Ian McCormackAn editor who was the longest-serving in the UK at the time of his retirement two years ago has died aged 74.

Tributes have been paid to Ian McCormack, pictured, who ran the West Highland Free Press for 44 years of out its 50-year history.

During his career, he oversaw the production of 2,290 editions of the paper.

Ian’s death was announced in a social media post by the WHFP on Thursday.

In the statement, the paper said: “A very sad day for all connected with the Free Press as we bring news of the passing of Ian McCormack.

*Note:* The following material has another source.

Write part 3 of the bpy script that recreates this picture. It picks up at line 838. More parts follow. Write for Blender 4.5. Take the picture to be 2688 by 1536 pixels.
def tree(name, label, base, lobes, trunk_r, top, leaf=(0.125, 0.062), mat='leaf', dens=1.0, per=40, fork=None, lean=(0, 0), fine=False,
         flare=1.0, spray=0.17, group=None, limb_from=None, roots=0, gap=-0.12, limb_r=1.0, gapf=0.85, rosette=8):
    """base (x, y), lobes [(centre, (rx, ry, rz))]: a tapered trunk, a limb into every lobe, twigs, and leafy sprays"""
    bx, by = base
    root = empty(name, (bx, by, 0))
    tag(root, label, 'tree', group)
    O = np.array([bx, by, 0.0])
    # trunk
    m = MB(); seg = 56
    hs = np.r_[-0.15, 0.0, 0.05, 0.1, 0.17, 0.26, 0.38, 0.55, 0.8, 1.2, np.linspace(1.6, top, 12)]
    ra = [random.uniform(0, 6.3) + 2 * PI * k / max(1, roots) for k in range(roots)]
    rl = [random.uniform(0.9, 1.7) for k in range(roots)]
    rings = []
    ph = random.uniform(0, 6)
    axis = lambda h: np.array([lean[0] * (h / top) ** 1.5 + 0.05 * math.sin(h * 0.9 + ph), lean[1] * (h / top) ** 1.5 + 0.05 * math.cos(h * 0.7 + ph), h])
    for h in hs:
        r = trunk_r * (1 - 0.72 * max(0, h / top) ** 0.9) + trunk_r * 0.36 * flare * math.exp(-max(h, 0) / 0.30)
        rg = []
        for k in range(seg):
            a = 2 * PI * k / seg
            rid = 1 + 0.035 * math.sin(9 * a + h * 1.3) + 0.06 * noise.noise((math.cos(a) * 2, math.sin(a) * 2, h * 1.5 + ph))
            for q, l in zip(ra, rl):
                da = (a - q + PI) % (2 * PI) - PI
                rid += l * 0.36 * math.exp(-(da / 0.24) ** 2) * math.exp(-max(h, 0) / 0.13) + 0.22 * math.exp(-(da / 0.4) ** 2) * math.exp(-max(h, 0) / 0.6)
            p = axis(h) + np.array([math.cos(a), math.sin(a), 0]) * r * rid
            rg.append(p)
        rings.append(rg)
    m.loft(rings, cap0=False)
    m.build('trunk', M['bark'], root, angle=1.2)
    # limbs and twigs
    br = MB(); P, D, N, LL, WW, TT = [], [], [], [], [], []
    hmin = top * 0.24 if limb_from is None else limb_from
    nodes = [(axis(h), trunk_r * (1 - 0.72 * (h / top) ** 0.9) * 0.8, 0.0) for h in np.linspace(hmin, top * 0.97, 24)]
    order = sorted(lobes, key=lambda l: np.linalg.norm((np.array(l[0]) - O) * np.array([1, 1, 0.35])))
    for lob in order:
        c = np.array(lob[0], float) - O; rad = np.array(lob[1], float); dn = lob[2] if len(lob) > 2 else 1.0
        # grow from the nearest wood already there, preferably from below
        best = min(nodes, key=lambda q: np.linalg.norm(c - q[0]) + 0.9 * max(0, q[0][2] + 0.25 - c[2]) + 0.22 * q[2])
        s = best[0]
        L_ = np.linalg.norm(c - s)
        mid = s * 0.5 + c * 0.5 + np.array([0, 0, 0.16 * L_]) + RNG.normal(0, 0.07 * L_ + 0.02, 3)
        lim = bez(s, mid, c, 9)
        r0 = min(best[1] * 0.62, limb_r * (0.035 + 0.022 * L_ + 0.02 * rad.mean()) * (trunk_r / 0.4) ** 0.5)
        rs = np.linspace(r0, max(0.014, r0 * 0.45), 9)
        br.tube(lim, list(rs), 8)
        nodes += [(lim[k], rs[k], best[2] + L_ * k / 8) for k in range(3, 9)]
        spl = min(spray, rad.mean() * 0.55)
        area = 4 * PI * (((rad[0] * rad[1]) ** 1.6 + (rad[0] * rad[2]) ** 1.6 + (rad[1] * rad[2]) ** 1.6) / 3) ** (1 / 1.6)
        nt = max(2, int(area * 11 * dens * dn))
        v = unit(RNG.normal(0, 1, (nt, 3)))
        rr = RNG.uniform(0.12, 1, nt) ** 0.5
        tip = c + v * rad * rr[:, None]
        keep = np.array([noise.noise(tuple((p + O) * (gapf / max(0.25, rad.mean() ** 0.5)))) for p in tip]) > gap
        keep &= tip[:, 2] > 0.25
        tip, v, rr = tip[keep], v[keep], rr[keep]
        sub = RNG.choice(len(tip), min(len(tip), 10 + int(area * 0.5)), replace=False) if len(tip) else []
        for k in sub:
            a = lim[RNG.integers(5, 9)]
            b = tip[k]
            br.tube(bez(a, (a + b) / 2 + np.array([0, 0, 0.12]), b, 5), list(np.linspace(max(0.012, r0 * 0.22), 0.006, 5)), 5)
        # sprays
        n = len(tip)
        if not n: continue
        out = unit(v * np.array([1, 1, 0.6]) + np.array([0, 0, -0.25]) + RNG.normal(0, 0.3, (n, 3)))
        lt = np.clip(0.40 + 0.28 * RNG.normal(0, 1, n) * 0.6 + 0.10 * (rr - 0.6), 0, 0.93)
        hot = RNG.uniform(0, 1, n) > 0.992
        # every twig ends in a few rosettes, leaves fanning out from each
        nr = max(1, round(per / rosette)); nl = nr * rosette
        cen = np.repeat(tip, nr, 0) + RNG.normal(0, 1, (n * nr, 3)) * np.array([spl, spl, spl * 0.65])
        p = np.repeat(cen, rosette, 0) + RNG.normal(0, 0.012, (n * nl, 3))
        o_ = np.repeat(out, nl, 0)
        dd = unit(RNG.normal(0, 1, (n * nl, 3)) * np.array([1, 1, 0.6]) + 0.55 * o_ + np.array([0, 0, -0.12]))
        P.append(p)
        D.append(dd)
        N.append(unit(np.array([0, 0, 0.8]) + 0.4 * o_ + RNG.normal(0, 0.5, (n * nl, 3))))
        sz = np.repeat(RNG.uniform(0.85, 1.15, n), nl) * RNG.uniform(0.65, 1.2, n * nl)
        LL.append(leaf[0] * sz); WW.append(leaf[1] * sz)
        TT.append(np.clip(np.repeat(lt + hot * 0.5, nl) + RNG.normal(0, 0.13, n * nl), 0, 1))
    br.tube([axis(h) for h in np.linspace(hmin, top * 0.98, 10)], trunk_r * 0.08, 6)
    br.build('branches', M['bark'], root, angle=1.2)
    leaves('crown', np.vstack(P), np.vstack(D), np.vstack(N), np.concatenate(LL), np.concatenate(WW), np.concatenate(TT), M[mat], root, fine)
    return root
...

“Ian, who retired in January 2020, made an immeasurable contribution to his community and to Scottish journalism as editor of the paper for 44 of its 50 years. We will miss him.”

Ian began his career at the Kilmarnock Standard and later worked on Glasgow-based daily The Herald before moving to the Highlands.

He joined the Free Press as a reporter in October 1975, before being promoted a few months later to replace the departing Calum Neish.

It is estimated he edited more than 60,000 pages and looked over 75 million words during a four-decade period with the title, which is based at Broadford, on the Isle of Skye.

Following his retirement, Ian was awarded both a Special Recognition Award at the Highlands and Islands Media Awards and the Lifetime Achievement Award at the Scottish Press Awards.

Former colleagues at the WHFP have paid tribute on Twitter.

Frank Rennie wrote: “He was a lovely man and great to work with. I crafted my earliest feature articles for the WHFP under his watch.  A memorable contribution to the Highlands and Islands.”

The paper’s managing director Paul Wood added: “My friend and one of main reasons the Free Press made it to 50.”